I would have to do this for each website, so basically I would be doing that 30 more times in the script, with only ip changes. I have tested it (not with 30 ip's, only 3) but it seems to work great. Is there a better way to do what I need? Is this what is called 1-to-1 nat? The system that we are using as the firewall is a 1GHz Celeron w/ 256MB RAM. The OS is basically a Debian base install w/ 2.4.27-custom kernel. The public and DMZ interfaces have GBE cards installed, so this system shouldn't have any speed problems with this configuration. Is that a fair assumption? Thanks in advance for any suggestions.

Regards,
Thomas



I believe you are definitely on the right track. Much better to have IIS behind a firewall and NATted. You are indeed doing one-to-one NAT. I have a couple of suggestions.

I would suggest that you apply the NETMAP patch from patch-o-matic.
This way you can define a subnet to which you do one-to-one NAT rather
than having to define each address.  If your addresses to not exactly
match a subnet, you can break it into its composite subnets and use the
patch.  You can use SubnetCreator (http://subnetcreator.sourceforge.net)
to calculate the subnets for you if you'd like.  This will minimize the
number of rules in your nat table.

I would apply the iprange patch from patch-o-matic.  This way you can
define the entire range and allow HTTP to that entire range in one rule
in your forward table.

I would not use aliases.  Rather, I would bind IP addresses to the
interface using iproute2, e.g., ip address add 111.111.111.1/24 dev eth2
brd + and I would place this in a separate script.
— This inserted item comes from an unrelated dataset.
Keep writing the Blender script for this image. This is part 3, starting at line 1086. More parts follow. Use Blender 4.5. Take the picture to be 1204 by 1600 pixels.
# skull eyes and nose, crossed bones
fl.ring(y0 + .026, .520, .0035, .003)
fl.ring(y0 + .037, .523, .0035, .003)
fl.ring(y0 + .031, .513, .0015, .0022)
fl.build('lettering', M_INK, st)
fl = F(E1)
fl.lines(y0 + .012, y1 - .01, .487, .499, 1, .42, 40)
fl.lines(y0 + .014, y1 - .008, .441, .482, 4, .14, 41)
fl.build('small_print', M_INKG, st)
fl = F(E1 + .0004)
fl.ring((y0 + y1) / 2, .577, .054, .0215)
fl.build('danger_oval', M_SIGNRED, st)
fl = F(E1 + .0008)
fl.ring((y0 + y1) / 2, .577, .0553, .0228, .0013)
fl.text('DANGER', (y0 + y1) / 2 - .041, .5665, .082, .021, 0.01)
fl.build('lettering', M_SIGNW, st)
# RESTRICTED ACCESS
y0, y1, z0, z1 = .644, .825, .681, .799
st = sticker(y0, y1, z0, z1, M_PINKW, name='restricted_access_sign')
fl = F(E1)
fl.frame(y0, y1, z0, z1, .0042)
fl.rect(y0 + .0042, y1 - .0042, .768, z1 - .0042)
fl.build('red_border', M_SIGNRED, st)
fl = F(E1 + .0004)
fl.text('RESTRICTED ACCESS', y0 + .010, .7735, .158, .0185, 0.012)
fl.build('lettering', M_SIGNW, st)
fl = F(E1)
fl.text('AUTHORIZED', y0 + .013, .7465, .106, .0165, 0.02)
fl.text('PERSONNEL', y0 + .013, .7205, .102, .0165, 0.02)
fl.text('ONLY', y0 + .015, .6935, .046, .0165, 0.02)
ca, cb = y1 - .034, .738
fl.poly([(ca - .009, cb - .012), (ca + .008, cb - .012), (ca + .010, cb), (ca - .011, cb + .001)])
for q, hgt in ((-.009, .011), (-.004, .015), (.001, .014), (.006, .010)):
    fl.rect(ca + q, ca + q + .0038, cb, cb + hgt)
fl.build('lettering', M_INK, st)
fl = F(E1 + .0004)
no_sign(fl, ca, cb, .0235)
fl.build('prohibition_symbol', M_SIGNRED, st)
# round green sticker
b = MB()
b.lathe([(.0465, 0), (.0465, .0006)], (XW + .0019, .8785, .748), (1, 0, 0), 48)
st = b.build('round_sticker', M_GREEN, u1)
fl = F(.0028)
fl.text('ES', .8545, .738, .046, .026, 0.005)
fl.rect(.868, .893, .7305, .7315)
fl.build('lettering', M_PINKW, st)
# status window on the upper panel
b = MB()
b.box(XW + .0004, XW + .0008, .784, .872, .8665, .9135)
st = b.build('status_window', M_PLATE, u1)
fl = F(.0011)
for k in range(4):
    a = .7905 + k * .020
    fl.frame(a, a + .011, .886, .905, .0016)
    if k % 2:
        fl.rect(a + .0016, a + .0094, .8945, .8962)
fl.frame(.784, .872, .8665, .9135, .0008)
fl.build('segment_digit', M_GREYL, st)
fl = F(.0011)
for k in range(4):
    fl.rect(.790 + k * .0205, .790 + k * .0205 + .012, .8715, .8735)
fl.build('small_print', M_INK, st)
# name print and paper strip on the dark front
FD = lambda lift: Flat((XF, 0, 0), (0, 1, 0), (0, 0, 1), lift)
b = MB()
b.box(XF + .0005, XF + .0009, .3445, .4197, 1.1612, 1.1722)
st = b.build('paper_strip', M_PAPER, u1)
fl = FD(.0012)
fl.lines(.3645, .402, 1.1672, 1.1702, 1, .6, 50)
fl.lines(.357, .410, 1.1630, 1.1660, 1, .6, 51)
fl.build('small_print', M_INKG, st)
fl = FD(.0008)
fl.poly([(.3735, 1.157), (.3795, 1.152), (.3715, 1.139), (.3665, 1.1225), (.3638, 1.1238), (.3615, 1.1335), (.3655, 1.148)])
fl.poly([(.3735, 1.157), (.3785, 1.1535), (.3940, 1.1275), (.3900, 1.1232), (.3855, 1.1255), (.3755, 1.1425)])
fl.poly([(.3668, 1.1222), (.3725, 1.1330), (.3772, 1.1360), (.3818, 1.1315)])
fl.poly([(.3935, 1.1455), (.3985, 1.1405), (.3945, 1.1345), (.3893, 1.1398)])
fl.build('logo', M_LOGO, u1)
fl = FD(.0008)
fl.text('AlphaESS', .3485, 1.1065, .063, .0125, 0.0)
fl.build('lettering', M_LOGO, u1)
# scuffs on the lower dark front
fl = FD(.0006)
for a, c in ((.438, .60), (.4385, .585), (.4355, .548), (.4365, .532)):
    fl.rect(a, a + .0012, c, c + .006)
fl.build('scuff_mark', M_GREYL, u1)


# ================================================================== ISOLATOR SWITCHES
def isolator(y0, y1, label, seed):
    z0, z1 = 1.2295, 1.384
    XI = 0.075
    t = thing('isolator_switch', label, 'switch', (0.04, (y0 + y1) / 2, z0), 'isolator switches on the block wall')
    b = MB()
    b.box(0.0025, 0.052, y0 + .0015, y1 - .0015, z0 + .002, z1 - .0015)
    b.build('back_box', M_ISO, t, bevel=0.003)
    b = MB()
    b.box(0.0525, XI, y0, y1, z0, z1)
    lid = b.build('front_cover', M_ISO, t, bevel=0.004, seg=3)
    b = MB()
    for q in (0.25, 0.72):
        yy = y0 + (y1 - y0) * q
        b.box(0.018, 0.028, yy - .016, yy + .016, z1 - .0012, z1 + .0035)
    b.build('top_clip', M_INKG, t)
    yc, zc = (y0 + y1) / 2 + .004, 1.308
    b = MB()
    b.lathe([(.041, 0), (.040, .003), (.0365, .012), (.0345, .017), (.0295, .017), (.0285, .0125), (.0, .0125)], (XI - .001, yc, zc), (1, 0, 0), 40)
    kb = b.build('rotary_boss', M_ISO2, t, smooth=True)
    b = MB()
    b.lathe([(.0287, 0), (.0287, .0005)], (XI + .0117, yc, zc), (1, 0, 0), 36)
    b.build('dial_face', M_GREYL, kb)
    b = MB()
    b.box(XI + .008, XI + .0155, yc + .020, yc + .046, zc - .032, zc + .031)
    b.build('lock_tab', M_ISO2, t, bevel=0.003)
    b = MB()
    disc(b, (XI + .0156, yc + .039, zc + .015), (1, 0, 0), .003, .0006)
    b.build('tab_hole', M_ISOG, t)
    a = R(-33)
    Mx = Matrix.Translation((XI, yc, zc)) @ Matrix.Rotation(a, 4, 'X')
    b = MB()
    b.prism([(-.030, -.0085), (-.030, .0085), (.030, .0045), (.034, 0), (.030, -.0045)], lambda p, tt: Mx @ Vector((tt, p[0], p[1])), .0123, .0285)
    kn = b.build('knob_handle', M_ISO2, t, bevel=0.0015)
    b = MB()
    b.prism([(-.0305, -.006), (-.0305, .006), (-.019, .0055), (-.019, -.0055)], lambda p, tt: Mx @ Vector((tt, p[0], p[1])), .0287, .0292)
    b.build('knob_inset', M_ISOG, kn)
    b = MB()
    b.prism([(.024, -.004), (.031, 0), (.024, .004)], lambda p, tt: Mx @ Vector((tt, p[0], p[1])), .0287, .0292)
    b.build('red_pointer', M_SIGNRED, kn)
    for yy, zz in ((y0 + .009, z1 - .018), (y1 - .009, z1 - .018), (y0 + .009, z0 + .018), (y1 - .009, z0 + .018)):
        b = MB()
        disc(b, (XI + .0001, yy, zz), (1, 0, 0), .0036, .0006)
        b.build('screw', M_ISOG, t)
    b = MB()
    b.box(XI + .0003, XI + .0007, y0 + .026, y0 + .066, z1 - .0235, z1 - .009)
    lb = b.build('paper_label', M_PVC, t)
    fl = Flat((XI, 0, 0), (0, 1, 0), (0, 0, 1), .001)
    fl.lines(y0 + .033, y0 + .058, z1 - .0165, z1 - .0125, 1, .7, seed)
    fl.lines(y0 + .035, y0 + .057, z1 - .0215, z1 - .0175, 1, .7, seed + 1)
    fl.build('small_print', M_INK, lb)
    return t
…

That leads to the next point.  I would not use a script which calls
iptables commands.  I would create a file in iptables-restore syntax to
create the rules and then call iptables-restore from your iptables
loading script.

In the ISCS network security management project
(http://iscs.sourceforge.net), we do this all automatically, i.e., you
would define the IIS server, tell it what real and NAT addresses it has,
click on the enforce one-to-one NAT checkbox and click OK.  It will
automatically write the configuration files in the proper syntax
depending on the patches on the firewall, write the files for binding
the needed addresses to the interface, do all the error checking to make
sure that you haven't made a mistake, push the files onto the gateway
and make dynamic changes to the firewall without restarting the
services.

Good luck - John
John,
Thanks for your suggestions, I like the sound of the iprange and the NETMAP patches. As for the script, I have not used the iptables-restore syntax, and am very comfortable with iptables commands. My intentions are to actually have two firewall scripts. The default script would have rules that would forward needed traffic to our primary webserver. The second would have rules that would forward traffic to our failover webserver. I would have the firewall verify that our primary server is still online every 30 seconds or so with an echo. If not the second script would execute, forwarding all traffic to the backup server. I am going to have a rather complicated setup(30 web servers 30 mail servers, IPsec VPN gateway + pptp roadwarrior access) and would like to use iptables commands because im so comfortable with them. I also like the idea of doing everything with one (technically two) scripts, as a recovery after a disk failure would be as simple as installing Linux, putting the script on the server and executing it.


As for using iproute2 vs. aliases, why would you use iproute2? What are the benefits of doing this?

Again, thanks alot for the suggestions.